▶ [Aim of the task]:
Gather, from the listing beneath this task, every line holding the string "recreates".

▶ [Information provided]:

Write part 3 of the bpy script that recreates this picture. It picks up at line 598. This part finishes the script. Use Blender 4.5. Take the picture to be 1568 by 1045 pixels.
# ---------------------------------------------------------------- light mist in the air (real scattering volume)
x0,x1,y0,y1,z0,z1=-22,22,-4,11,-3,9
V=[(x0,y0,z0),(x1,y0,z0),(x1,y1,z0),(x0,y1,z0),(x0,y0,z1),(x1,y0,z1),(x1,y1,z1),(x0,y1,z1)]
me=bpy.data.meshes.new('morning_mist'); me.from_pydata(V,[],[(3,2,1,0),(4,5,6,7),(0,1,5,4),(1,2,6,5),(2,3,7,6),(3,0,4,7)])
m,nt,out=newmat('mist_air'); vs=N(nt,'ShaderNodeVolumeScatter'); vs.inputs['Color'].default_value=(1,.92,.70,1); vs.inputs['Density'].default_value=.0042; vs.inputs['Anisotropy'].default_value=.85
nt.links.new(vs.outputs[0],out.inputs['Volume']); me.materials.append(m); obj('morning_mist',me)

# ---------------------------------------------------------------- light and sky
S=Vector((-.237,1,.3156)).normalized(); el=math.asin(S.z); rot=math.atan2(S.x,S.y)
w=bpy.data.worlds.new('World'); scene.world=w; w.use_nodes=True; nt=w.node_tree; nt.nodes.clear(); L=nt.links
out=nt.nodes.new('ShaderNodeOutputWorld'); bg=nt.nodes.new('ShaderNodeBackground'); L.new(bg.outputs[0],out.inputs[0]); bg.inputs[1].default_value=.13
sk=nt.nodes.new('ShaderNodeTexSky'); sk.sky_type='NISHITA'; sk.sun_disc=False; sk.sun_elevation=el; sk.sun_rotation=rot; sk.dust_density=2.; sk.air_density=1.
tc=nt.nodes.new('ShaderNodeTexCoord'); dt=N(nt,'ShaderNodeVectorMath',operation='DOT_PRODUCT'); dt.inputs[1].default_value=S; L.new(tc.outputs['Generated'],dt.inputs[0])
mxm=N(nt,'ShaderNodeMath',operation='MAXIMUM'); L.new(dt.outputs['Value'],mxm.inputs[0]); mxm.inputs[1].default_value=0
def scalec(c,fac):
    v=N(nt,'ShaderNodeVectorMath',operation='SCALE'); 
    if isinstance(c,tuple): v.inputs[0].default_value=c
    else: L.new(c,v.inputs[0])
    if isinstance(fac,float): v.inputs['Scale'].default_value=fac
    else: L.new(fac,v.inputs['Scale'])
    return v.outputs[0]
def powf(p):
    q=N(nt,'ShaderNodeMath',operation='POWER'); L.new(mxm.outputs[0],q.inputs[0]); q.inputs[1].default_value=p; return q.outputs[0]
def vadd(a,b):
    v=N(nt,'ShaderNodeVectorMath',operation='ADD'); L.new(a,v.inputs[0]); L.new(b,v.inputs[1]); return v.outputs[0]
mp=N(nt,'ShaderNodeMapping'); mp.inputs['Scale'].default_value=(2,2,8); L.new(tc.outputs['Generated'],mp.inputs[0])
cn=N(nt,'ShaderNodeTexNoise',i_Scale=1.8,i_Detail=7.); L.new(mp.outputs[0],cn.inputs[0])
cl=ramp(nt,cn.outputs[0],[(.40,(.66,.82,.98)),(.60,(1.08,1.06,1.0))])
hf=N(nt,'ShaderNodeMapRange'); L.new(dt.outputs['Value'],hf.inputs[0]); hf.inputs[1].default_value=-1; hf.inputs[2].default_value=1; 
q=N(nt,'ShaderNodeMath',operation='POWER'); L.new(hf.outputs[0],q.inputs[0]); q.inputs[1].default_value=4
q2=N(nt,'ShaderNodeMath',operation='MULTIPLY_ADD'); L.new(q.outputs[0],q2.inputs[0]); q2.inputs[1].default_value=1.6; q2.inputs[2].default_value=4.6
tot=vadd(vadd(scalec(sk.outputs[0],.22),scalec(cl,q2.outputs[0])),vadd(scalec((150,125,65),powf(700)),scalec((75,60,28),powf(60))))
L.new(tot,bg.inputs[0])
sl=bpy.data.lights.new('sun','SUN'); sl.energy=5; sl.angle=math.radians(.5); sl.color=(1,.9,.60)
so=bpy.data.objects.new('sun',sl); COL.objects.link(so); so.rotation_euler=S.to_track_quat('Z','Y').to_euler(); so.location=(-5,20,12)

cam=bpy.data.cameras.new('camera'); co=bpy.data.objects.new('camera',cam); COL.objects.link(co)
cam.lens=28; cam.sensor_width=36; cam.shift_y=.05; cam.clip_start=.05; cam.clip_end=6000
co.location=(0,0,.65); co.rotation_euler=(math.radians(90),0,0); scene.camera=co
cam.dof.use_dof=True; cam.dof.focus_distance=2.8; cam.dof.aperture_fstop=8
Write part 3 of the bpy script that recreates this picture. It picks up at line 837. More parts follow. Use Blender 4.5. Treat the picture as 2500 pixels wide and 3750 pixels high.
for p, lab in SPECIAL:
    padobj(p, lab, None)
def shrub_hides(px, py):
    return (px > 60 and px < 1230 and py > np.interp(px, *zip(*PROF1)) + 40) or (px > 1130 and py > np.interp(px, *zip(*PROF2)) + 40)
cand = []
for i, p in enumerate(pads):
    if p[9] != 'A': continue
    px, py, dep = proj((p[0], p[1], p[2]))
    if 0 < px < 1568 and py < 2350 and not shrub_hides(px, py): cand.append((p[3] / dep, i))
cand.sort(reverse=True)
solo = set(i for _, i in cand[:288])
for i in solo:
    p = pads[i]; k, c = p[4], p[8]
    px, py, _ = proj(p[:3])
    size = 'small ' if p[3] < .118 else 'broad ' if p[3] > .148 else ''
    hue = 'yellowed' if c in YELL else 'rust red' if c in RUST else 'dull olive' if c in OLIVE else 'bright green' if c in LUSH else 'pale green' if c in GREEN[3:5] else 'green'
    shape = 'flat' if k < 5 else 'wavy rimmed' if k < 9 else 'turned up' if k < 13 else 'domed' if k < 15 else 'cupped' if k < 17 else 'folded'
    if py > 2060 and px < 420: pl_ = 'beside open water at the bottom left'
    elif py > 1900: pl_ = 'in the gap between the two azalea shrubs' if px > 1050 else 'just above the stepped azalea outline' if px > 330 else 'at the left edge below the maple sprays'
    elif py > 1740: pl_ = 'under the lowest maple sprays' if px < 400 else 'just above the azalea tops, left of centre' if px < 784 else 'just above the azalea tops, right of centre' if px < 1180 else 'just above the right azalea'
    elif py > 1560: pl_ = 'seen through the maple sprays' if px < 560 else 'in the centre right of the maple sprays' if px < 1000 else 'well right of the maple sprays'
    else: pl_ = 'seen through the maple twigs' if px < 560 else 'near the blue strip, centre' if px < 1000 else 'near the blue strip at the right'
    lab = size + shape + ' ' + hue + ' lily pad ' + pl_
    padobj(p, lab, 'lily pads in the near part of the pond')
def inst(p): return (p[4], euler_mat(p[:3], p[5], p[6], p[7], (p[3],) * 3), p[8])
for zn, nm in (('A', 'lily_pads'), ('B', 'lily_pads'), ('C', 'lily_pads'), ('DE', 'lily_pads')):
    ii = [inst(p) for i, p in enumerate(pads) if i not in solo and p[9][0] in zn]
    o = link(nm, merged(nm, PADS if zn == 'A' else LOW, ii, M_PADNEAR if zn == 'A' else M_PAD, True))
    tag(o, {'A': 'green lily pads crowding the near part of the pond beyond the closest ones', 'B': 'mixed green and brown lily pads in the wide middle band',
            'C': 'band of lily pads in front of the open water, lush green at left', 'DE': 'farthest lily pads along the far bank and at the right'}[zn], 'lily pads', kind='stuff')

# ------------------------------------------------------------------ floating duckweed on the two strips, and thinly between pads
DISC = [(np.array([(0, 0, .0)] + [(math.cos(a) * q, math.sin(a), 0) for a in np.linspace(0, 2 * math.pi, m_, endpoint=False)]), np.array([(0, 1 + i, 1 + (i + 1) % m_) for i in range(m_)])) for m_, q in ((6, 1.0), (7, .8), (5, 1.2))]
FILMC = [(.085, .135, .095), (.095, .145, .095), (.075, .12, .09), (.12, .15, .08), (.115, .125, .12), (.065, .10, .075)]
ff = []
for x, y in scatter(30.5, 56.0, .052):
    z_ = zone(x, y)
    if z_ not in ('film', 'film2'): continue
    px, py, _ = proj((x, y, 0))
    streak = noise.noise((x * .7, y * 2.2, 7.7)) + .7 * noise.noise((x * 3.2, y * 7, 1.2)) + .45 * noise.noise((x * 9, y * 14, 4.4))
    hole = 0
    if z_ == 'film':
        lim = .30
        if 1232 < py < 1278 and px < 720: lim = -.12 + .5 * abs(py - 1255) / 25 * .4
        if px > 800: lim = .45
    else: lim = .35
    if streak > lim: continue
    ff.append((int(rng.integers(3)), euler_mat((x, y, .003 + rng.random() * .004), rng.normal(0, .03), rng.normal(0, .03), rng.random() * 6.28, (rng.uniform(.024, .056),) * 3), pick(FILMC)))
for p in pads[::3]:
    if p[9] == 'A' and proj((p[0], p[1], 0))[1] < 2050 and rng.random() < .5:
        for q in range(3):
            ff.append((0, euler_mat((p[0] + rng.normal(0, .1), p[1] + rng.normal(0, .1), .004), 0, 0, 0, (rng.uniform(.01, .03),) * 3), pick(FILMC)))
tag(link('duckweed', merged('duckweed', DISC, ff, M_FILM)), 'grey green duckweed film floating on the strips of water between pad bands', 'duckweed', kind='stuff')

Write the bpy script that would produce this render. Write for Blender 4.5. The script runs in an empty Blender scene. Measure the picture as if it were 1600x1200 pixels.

▶ [Solution for this exercise]:
Write part 3 of the bpy script that recreates this picture. It picks up at line 598. This part finishes the script. Use Blender 4.5. Take the picture to be 1568 by 1045 pixels.
Write part 3 of the bpy script that recreates this picture. It picks up at line 837. More parts follow. Use Blender 4.5. Treat the picture as 2500 pixels wide and 3750 pixels high.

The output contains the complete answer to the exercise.